## BEGIN Dataset rows

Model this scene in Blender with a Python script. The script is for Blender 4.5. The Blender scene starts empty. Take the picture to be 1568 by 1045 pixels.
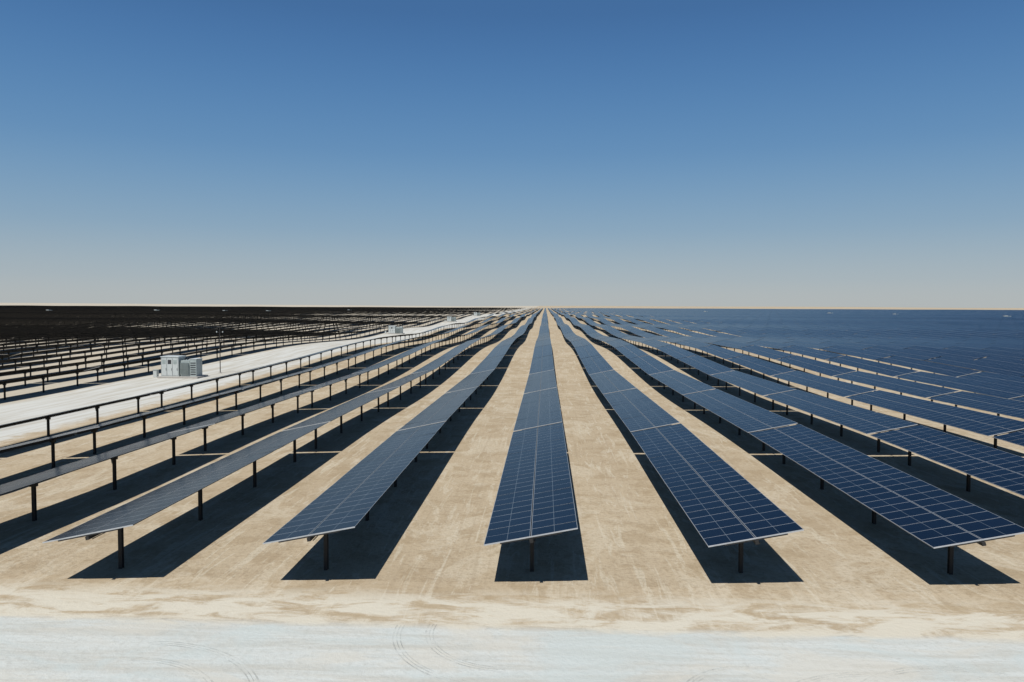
import bpy, math, random
import numpy as np
from mathutils import Matrix, Vector
rng=np.random.default_rng(7); random.seed(7)
scene=bpy.context.scene
scene.view_settings.view_transform='Standard'; scene.view_settings.look='None'; scene.view_settings.exposure=0

# ---------------------------------------------------------------- terrain
def ss(v,a,b):
    t=np.clip((v-a)/(b-a),0,1); return t*t*(3-2*t)
def terr(x,y):
    x=np.asarray(x,float); y=np.asarray(y,float); r=np.hypot(x,y)
    z=2.6*ss(y,260,760)+3.0*ss(y,700,2600)+(15+4*np.sin(x/900.)+2*np.sin(x/370.+1))*ss(r,2900,7500)
    A=0.62*ss(y,48,110)*(1-0.7*ss(y,500,1500))*(1-.5*ss(x,60,160))
    z=z+A*np.cos(2*np.pi*(y-195)/165+x/170.)
    z=z+0.28*ss(y,120,400)*np.sin(x/70.+y/90.)+0.22*ss(-x,40,120)*np.sin(y/60.+x/35.)*ss(y,40,90)
    z=z-0.95*ss(-x,12,55)*ss(y,32,50)*(1-ss(y,75,128))
    return z

# ---------------------------------------------------------------- node helpers
def new_mat(name):
    m=bpy.data.materials.new(name); m.use_nodes=True
    nt=m.node_tree; b=nt.nodes['Principled BSDF']
    return m,nt,b
def val(nt,op,a,b=None,c=None,clamp=False):
    n=nt.nodes.new('ShaderNodeMath'); n.operation=op; n.use_clamp=clamp
    for i,s in enumerate((a,b,c)):
        if s is None: continue
        if isinstance(s,(int,float)): n.inputs[i].default_value=s
        else: nt.links.new(s,n.inputs[i])
    return n.outputs[0]
def mix(nt,f,a,b,mode='MIX'):
    n=nt.nodes.new('ShaderNodeMix'); n.data_type='RGBA'; n.blend_type=mode
    for s,i in ((f,0),(a,6),(b,7)):
        if isinstance(s,(int,float)): n.inputs[i].default_value=s
        elif isinstance(s,tuple): n.inputs[i].default_value=s+(1,) if len(s)==3 else s
        else: nt.links.new(s,n.inputs[i])
    return n.outputs[2]
def mrange(nt,v,a,b,c=0.,d=1.,smooth=True):
    n=nt.nodes.new('ShaderNodeMapRange'); n.interpolation_type='SMOOTHSTEP' if smooth else 'LINEAR'
    nt.links.new(v,n.inputs[0])
    for i,s in zip((1,2,3,4),(a,b,c,d)): n.inputs[i].default_value=s
    return n.outputs[0]
def noise(nt,vec,scale,detail=4,rough=.55,sc=(1,1,1),dist=0.):
    mp=nt.nodes.new('ShaderNodeMapping'); mp.inputs['Scale'].default_value=sc
    nt.links.new(vec,mp.inputs[0])
    n=nt.nodes.new('ShaderNodeTexNoise'); n.inputs['Scale'].default_value=scale
    n.inputs['Detail'].default_value=detail; n.inputs['Roughness'].default_value=rough
    n.inputs['Distortion'].default_value=dist
    nt.links.new(mp.outputs[0],n.inputs[0]); return n.outputs[0]

def soil_nodes(nt):
    geo=nt.nodes.new('ShaderNodeNewGeometry'); P=geo.outputs['Position']
    sep=nt.nodes.new('ShaderNodeSeparateXYZ'); nt.links.new(P,sep.inputs[0])
    X,Y=sep.outputs[0],sep.outputs[1]
    big=noise(nt,P,.035,4)
    med=noise(nt,P,.5,7,.66)
    fin=noise(nt,P,4.,6,.75)
    streak=noise(nt,P,1.0,6,.68,(1.8,.17,1),.9)
    streak2=noise(nt,P,1.0,4,.6,(3.2,.05,1),.2)
    cross=noise(nt,P,1.0,7,.68,(.34,1.0,1),.6)
    patch=noise(nt,P,.25,7,.72,(1,.6,1),.9)
    sand=mix(nt,mrange(nt,big,.35,.65),(.375,.300,.205),(.425,.350,.248))
    sand=mix(nt,mrange(nt,med,.46,.62,0,.6),sand,(.300,.228,.142))
    sand=mix(nt,mrange(nt,patch,.50,.59,0,.7),sand,(.47,.405,.305))
    sand=mix(nt,mrange(nt,streak,.54,.62,0,.6),sand,(.50,.445,.345))
    sand=mix(nt,mrange(nt,streak2,.56,.66,0,.25),sand,(.29,.225,.15))
    sand=mix(nt,mrange(nt,fin,.46,.66,0,.5),sand,(.26,.20,.13))
    west=mrange(nt,X,-48.,-62.,0,.6)
    sand=mix(nt,west,sand,(.45,.42,.36))
    fr=mrange(nt,Y,31.8,29.4)
    fm=val(nt,'MULTIPLY',fr,mrange(nt,cross,.42,.56,.12,1.))
    sand=mix(nt,fm,sand,(.51,.47,.385))
    fm=val(nt,'MULTIPLY',mrange(nt,Y,32.5,30.5),mrange(nt,cross,.45,.36,.0,.6))
    sand=mix(nt,fm,sand,(.33,.255,.16))
    bump=val(nt,'ADD',med,val(nt,'MULTIPLY',fin,.5))
    return P,X,Y,sand,bump,cross,fin,med
def finish_soil(nt,b,col,bump,strength=.6):
    nt.links.new(col,b.inputs['Base Color']); b.inputs['Roughness'].default_value=.95
    b.inputs['Specular IOR Level'].default_value=.1
    bp=nt.nodes.new('ShaderNodeBump'); bp.inputs['Strength'].default_value=strength; bp.inputs['Distance'].default_value=.16
    nt.links.new(bump,bp.inputs['Height']); nt.links.new(bp.outputs[0],b.inputs['Normal'])

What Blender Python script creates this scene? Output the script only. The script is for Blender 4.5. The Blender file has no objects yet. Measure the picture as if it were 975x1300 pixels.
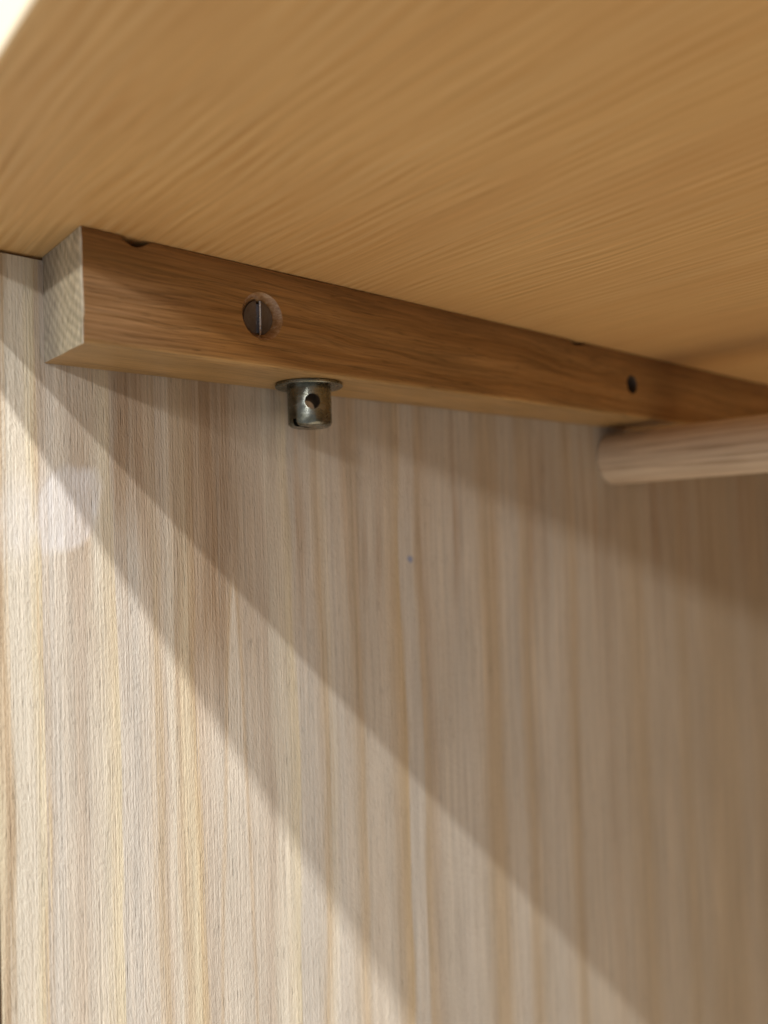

## END Dataset rows

◆ **Goal**
Return each line where "this" shows up.

◆ **Final result**
Model this scene in Blender with a Python script. The script is for Blender 4.5. The Blender scene starts empty. Take the picture to be 1568 by 1045 pixels.
What Blender Python script creates this scene? Output the script only. The script is for Blender 4.5. The Blender file has no objects yet. Measure the picture as if it were 975x1300 pixels.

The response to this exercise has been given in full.